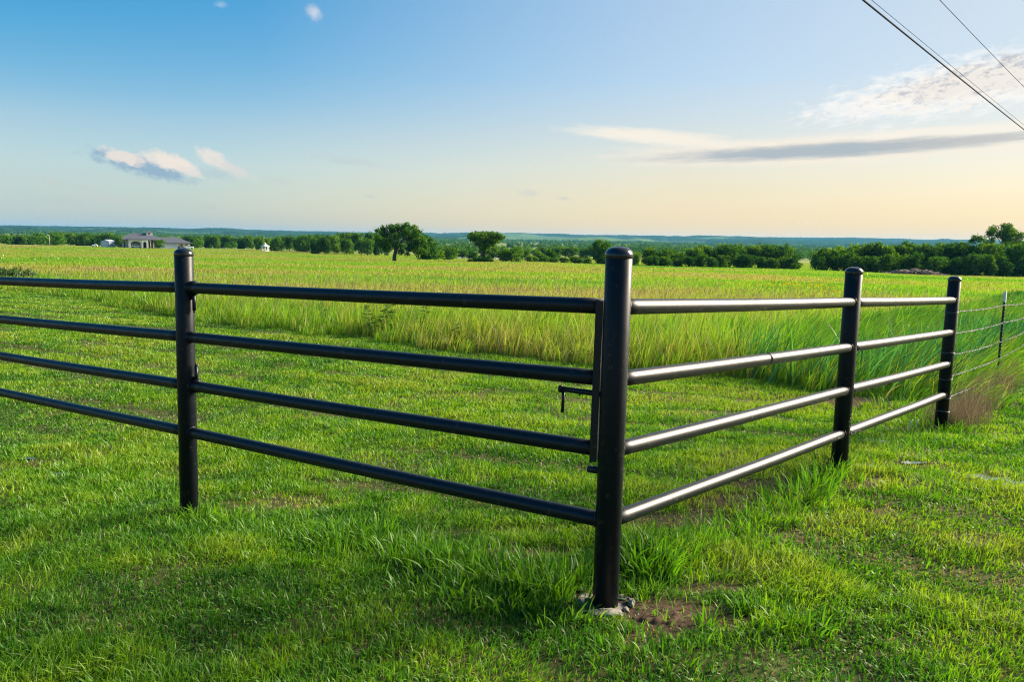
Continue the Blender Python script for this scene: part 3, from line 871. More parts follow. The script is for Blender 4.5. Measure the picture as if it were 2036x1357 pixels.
TP = [(7.33, 11.845, -.39), (10.43, 15.98, -.62), (13.5, 20.1, -.8), (19.7, 28.4, -1.15)]
HE = [(.965, .745, .53, .315, .10), (.736, .47, .185, -.065, -.31)]
for k in range(2, 5):
    dz = TP[k - 1][2] - TP[0][2]
    HE.append(tuple(h + dz for h in HE[1]))
M_TP = simple("black_post_paint", (.02, .022, .024), .5, .4, 20)
for i, (x, y, z) in enumerate(TP):
    z = g1(x, y); H = 1.30
    mb = MB(); rz = R(53)
    mb.box(relw((x, y, z + H / 2 - .1)), (.045, .007, H + .2), rz=rz); mb.box(relw((x + .012 * math.cos(rz + 1.57), y + .012 * math.sin(rz + 1.57), z + H / 2 - .1)), (.006, .03, H + .2), rz=rz)
    for k in range(20): mb.box(relw((x - .006 * math.cos(rz + 1.57), y - .006 * math.sin(rz + 1.57), z + .1 + k * .05)), (.016, .010, .02), rz=rz)
    o = mb.build("metal_post", M_TP, wf)
    mb = MB(); mb.box(relw((x, y, z + H - .055)), (.050, .013, .17), rz=rz, bev=.002); mb.box(relw((x + .013 * math.cos(rz + 1.57), y + .013 * math.sin(rz + 1.57), z + H - .055)), (.010, .035, .15), rz=rz, bev=.002)
    mb.build("white_tip", M_WHITE, o)
nodes_xy = [(4.25, 7.70)] + [(t[0], t[1]) for t in TP]
for w in range(5):
    P = [Vector((nx_, ny_, HE[k][w])) for k, (nx_, ny_) in enumerate(nodes_xy)]
    P[0] += (P[1] - P[0]).normalized() * .057
    A_, B_ = [], []; mb = MB(); t_acc = 0
    for p, q in zip(P, P[1:]):
        L = (q - p).length; d = (q - p).normalized(); n = int(L / .02)
        s = d.cross(Vector((0, 0, 1))).normalized(); u = s.cross(d)
        for k in range(n):
            t = k / n; c = p.lerp(q, t) + Vector((0, 0, -.02 * 4 * t * (1 - t)))
            a = t_acc + k * .9; off = (s * math.cos(a) + u * math.sin(a)) * .0028
            A_.append(relw(c + off)); B_.append(relw(c - off))
            if k % 7 == 3:
                rr = random.random() * 6.28
                for m_ in range(2):
                    v = s * math.cos(rr + m_ * 1.6) + u * math.sin(rr + m_ * 1.6)
                    mb.tube([relw(c - v * .017 - d * .003), relw(c + v * .017 + d * .003)], .0018, 4)
        t_acc += n * .9
    mb.tube(A_, .0013, 5); mb.tube(B_, .0013, 5)
    mb.build("barbed_strand", M_WIRE, wf)
for zz in (.955, .56, .30, .115, -.02):
    mb = MB(); c = Vector((4.253, 7.70, zz))
    for k in range(2):
        mb.tube([relw(c + Vector((math.cos(a) * .060, math.sin(a) * .060, .006 * k + .004 * math.sin(a * 2 + zz * 9)))) for a in (2 * math.pi * j / 24 for j in range(25))], .0024, 5, cap=False)
    mb.build("wire_wrap", M_WIRE, wf)

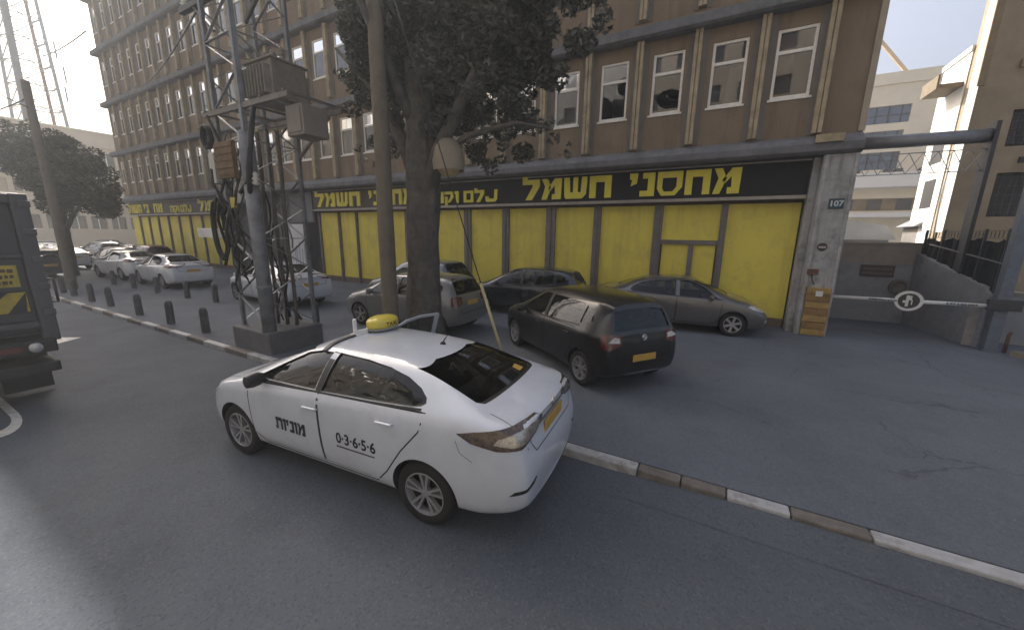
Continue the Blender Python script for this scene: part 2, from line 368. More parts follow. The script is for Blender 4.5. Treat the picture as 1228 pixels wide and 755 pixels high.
WORDS = {'machsanei': ['mem', 'het', 'samekh', 'nun', 'yod'], 'chashmal': ['het', 'shin', 'mem', 'lamed'],
         'shalem': ['bshin', 'lamed', 'fmem'], 'vekach': ['vav', 'qof', 'het'], 'moniyot': ['mem', 'vav', 'nun', 'yod', 'vav', 'tav']}
def word_polys(wd, x_right, x_left, z0, h, gap=0.11):
    ls = WORDS[wd]; tot = sum(GL[l][0] for l in ls)+gap*(len(ls)-1); sc = (x_right-x_left)/tot
    out = []; x = x_right
    for l in ls:
        wl = GL[l][0]*sc
        out.append((l, [[(x-wl+px*sc, z0+pz*h) for px, pz in poly] for poly in GL[l][1]])); x -= wl+gap*sc
    return out

# ------------------------------------------------------------------ main building
XL, XR, YF = -42.9, 2.69, 12.6
ORG = Vector((-20, 12.6, FC))
bld = thing('office_building', ORG, 'long brown office block with ochre ribs above a row of yellow shop panels', 'building')
YW = 12.74                     # stucco plane
ROOFZ = 20.0
LED = [4.72, 8.20, 11.74, 15.28, 18.82]
ribs = [0.37-1.545*k for k in range(-1, 29)]
ribs = [r for r in ribs if r > XL+0.3]
ribs[0] = 1.76
DEPTH = 5.0
# stucco wall with real window openings
b = MB(ORG)
wins = []
for i in range(len(ribs)-1):
    c = (ribs[i]+ribs[i+1])/2+0.02; wins.append((c-0.42, c+0.42))
wins.append((ribs[-1]-1.2, ribs[-1]-0.36))
for f in range(5):
    z0 = LED[f]+0.3; z1 = (LED[f+1] if f < 4 else ROOFZ)
    a, c = z0+1.18, z0+2.80
    if f == 4: b.box(XL, XR, YW, YW+0.25, z0, z1); continue
    b.box(XL, XR, YW, YW+0.25, z0, a); b.box(XL, XR, YW, YW+0.25, c, z1)
    xs = XR
    for (l_, r_) in wins:
        b.box(r_, xs, YW, YW+0.25, a, c); xs = l_
    b.box(XL, xs, YW, YW+0.25, a, c)
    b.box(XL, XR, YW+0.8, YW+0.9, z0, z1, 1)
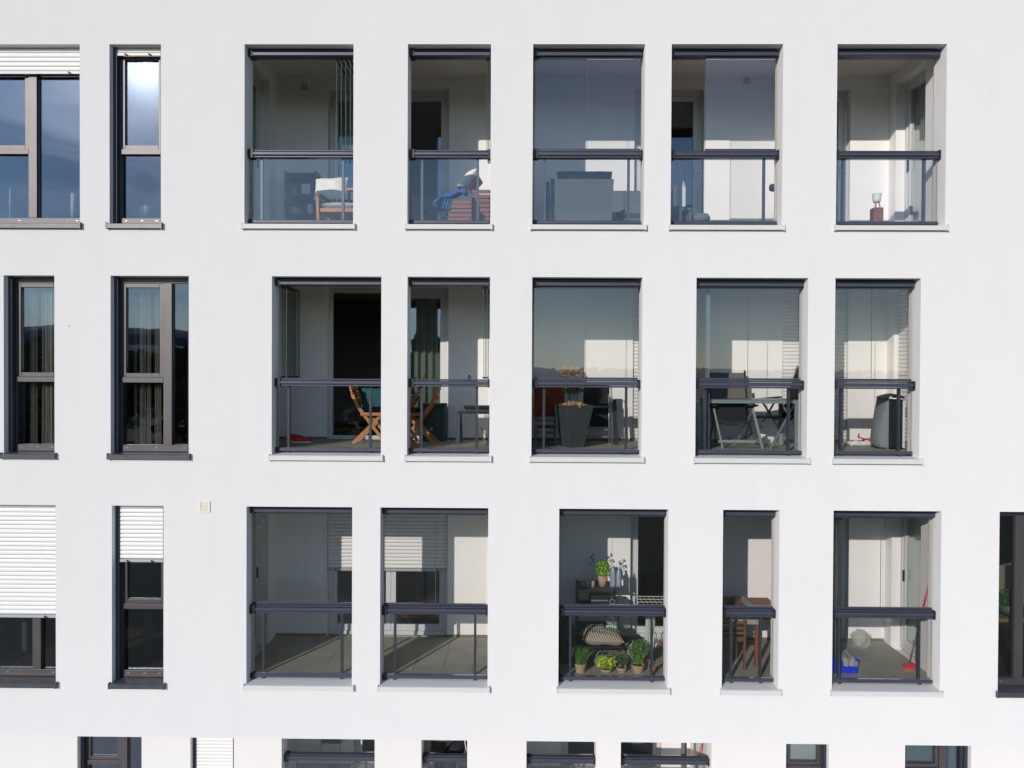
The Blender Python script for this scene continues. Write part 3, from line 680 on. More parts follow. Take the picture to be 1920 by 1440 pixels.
b = MB(); pc = Q(619, 352, 1.02); b.pillow(pc+Vector((0,.05,0)), (.235,.0,.012), (0,.06,.165), (0,-.085,.02)); solo(b, 'cushion', M_WHT, 'white back cushion propped on the wooden armchair', 'cushion', smooth=True)
# shelving unit behind the glass
c = thing('shelf_unit', 'waist-high dark shelf unit against the wall left of the cushioned armchair', 'shelf unit', (PX(562,1.45,400), 1.45, F1))
sx0, sx1 = PX(533,1.3,400), PX(592,1.3,400)
M_SHELF = mat('slate_shelf', (0.085,0.095,0.12), .7)
b = MB(); b.box(sx0, sx0+.02, 1.3, 1.58, F1, F1+.98); b.box(sx1-.02, sx1, 1.3, 1.58, F1, F1+.98); b.box(sx0+.02, sx1-.02, 1.57, 1.58, F1, F1+.98); b.build('frame', M_SHELF, c)
for h in (.05,.34,.62,.93): b = MB(); b.box(sx0+.021, sx1-.021, 1.302, 1.568, F1+h, F1+h+.02); b.build('shelf', M_SHELF, c)
def jar(px, h, w, t, z, m, name, label, cat, sq=False):
    x = px; b = MB()
    if sq: b.box(x-w/2, x+w/2, t, t+w, z, z+h)
    else: b.lathe([(w*.42,z),(w*.5,z+h*.1),(w*.5,z+h*.75),(w*.36,z+h*.9),(w*.38,z+h)], x, t, 16)
    return solo(b, name, m, label, cat, smooth=not sq)
jar(sx0+.30, .16, .13, 1.36, F1+.64, M_WPL, 'storage_box', 'white box on the upper shelf of the dark shelf unit', 'box', True)
jar(sx0+.12, .13, .10, 1.42, F1+.64, M_GREY, 'jar', 'small grey jar on the upper shelf of the dark shelf unit', 'jar')
jar(sx0+.35, .15, .09, 1.42, F1+.36, M_WPL, 'jar', 'white jar on the middle shelf of the dark shelf unit', 'jar')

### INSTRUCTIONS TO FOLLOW
Copy out each line exactly, without the pictures.

### REPLY TO THE EXERCISE
Continue the Blender Python script for this scene: part 3, from line 871. More parts follow. The script is for Blender 4.5. Measure the picture as if it were 2036x1357 pixels.
TP = [(7.33, 11.845, -.39), (10.43, 15.98, -.62), (13.5, 20.1, -.8), (19.7, 28.4, -1.15)]
HE = [(.965, .745, .53, .315, .10), (.736, .47, .185, -.065, -.31)]
for k in range(2, 5):
    dz = TP[k - 1][2] - TP[0][2]
    HE.append(tuple(h + dz for h in HE[1]))
M_TP = simple("black_post_paint", (.02, .022, .024), .5, .4, 20)
for i, (x, y, z) in enumerate(TP):
    z = g1(x, y); H = 1.30
    mb = MB(); rz = R(53)
    mb.box(relw((x, y, z + H / 2 - .1)), (.045, .007, H + .2), rz=rz); mb.box(relw((x + .012 * math.cos(rz + 1.57), y + .012 * math.sin(rz + 1.57), z + H / 2 - .1)), (.006, .03, H + .2), rz=rz)
    for k in range(20): mb.box(relw((x - .006 * math.cos(rz + 1.57), y - .006 * math.sin(rz + 1.57), z + .1 + k * .05)), (.016, .010, .02), rz=rz)
    o = mb.build("metal_post", M_TP, wf)
    mb = MB(); mb.box(relw((x, y, z + H - .055)), (.050, .013, .17), rz=rz, bev=.002); mb.box(relw((x + .013 * math.cos(rz + 1.57), y + .013 * math.sin(rz + 1.57), z + H - .055)), (.010, .035, .15), rz=rz, bev=.002)
    mb.build("white_tip", M_WHITE, o)
nodes_xy = [(4.25, 7.70)] + [(t[0], t[1]) for t in TP]
for w in range(5):
    P = [Vector((nx_, ny_, HE[k][w])) for k, (nx_, ny_) in enumerate(nodes_xy)]
    P[0] += (P[1] - P[0]).normalized() * .057
    A_, B_ = [], []; mb = MB(); t_acc = 0
    for p, q in zip(P, P[1:]):
        L = (q - p).length; d = (q - p).normalized(); n = int(L / .02)
        s = d.cross(Vector((0, 0, 1))).normalized(); u = s.cross(d)
        for k in range(n):
            t = k / n; c = p.lerp(q, t) + Vector((0, 0, -.02 * 4 * t * (1 - t)))
            a = t_acc + k * .9; off = (s * math.cos(a) + u * math.sin(a)) * .0028
            A_.append(relw(c + off)); B_.append(relw(c - off))
            if k % 7 == 3:
                rr = random.random() * 6.28
                for m_ in range(2):
                    v = s * math.cos(rr + m_ * 1.6) + u * math.sin(rr + m_ * 1.6)
                    mb.tube([relw(c - v * .017 - d * .003), relw(c + v * .017 + d * .003)], .0018, 4)
        t_acc += n * .9
    mb.tube(A_, .0013, 5); mb.tube(B_, .0013, 5)
    mb.build("barbed_strand", M_WIRE, wf)
for zz in (.955, .56, .30, .115, -.02):
    mb = MB(); c = Vector((4.253, 7.70, zz))
    for k in range(2):
        mb.tube([relw(c + Vector((math.cos(a) * .060, math.sin(a) * .060, .006 * k + .004 * math.sin(a * 2 + zz * 9)))) for a in (2 * math.pi * j / 24 for j in range(25))], .0024, 5, cap=False)
    mb.build("wire_wrap", M_WIRE, wf)

Continue the Blender Python script for this scene: part 2, from line 368. More parts follow. The script is for Blender 4.5. Treat the picture as 1228 pixels wide and 755 pixels high.
WORDS = {'machsanei': ['mem', 'het', 'samekh', 'nun', 'yod'], 'chashmal': ['het', 'shin', 'mem', 'lamed'],
         'shalem': ['bshin', 'lamed', 'fmem'], 'vekach': ['vav', 'qof', 'het'], 'moniyot': ['mem', 'vav', 'nun', 'yod', 'vav', 'tav']}
def word_polys(wd, x_right, x_left, z0, h, gap=0.11):
    ls = WORDS[wd]; tot = sum(GL[l][0] for l in ls)+gap*(len(ls)-1); sc = (x_right-x_left)/tot
    out = []; x = x_right
    for l in ls:
        wl = GL[l][0]*sc
        out.append((l, [[(x-wl+px*sc, z0+pz*h) for px, pz in poly] for poly in GL[l][1]])); x -= wl+gap*sc
    return out

# ------------------------------------------------------------------ main building
XL, XR, YF = -42.9, 2.69, 12.6
ORG = Vector((-20, 12.6, FC))
bld = thing('office_building', ORG, 'long brown office block with ochre ribs above a row of yellow shop panels', 'building')
YW = 12.74                     # stucco plane
ROOFZ = 20.0
LED = [4.72, 8.20, 11.74, 15.28, 18.82]
ribs = [0.37-1.545*k for k in range(-1, 29)]
ribs = [r for r in ribs if r > XL+0.3]
ribs[0] = 1.76
DEPTH = 5.0
# stucco wall with real window openings
b = MB(ORG)
wins = []
for i in range(len(ribs)-1):
    c = (ribs[i]+ribs[i+1])/2+0.02; wins.append((c-0.42, c+0.42))
wins.append((ribs[-1]-1.2, ribs[-1]-0.36))
for f in range(5):
    z0 = LED[f]+0.3; z1 = (LED[f+1] if f < 4 else ROOFZ)
    a, c = z0+1.18, z0+2.80
    if f == 4: b.box(XL, XR, YW, YW+0.25, z0, z1); continue
    b.box(XL, XR, YW, YW+0.25, z0, a); b.box(XL, XR, YW, YW+0.25, c, z1)
    xs = XR
    for (l_, r_) in wins:
        b.box(r_, xs, YW, YW+0.25, a, c); xs = l_
    b.box(XL, xs, YW, YW+0.25, a, c)
    b.box(XL, XR, YW+0.8, YW+0.9, z0, z1, 1)
The Blender Python script for this scene continues. Write part 3, from line 680 on. More parts follow. Take the picture to be 1920 by 1440 pixels.
b = MB(); pc = Q(619, 352, 1.02); b.pillow(pc+Vector((0,.05,0)), (.235,.0,.012), (0,.06,.165), (0,-.085,.02)); solo(b, 'cushion', M_WHT, 'white back cushion propped on the wooden armchair', 'cushion', smooth=True)
# shelving unit behind the glass
c = thing('shelf_unit', 'waist-high dark shelf unit against the wall left of the cushioned armchair', 'shelf unit', (PX(562,1.45,400), 1.45, F1))
sx0, sx1 = PX(533,1.3,400), PX(592,1.3,400)
M_SHELF = mat('slate_shelf', (0.085,0.095,0.12), .7)
b = MB(); b.box(sx0, sx0+.02, 1.3, 1.58, F1, F1+.98); b.box(sx1-.02, sx1, 1.3, 1.58, F1, F1+.98); b.box(sx0+.02, sx1-.02, 1.57, 1.58, F1, F1+.98); b.build('frame', M_SHELF, c)
for h in (.05,.34,.62,.93): b = MB(); b.box(sx0+.021, sx1-.021, 1.302, 1.568, F1+h, F1+h+.02); b.build('shelf', M_SHELF, c)
def jar(px, h, w, t, z, m, name, label, cat, sq=False):
    x = px; b = MB()
    if sq: b.box(x-w/2, x+w/2, t, t+w, z, z+h)
    else: b.lathe([(w*.42,z),(w*.5,z+h*.1),(w*.5,z+h*.75),(w*.36,z+h*.9),(w*.38,z+h)], x, t, 16)
    return solo(b, name, m, label, cat, smooth=not sq)
jar(sx0+.30, .16, .13, 1.36, F1+.64, M_WPL, 'storage_box', 'white box on the upper shelf of the dark shelf unit', 'box', True)
jar(sx0+.12, .13, .10, 1.42, F1+.64, M_GREY, 'jar', 'small grey jar on the upper shelf of the dark shelf unit', 'jar')
jar(sx0+.35, .15, .09, 1.42, F1+.36, M_WPL, 'jar', 'white jar on the middle shelf of the dark shelf unit', 'jar')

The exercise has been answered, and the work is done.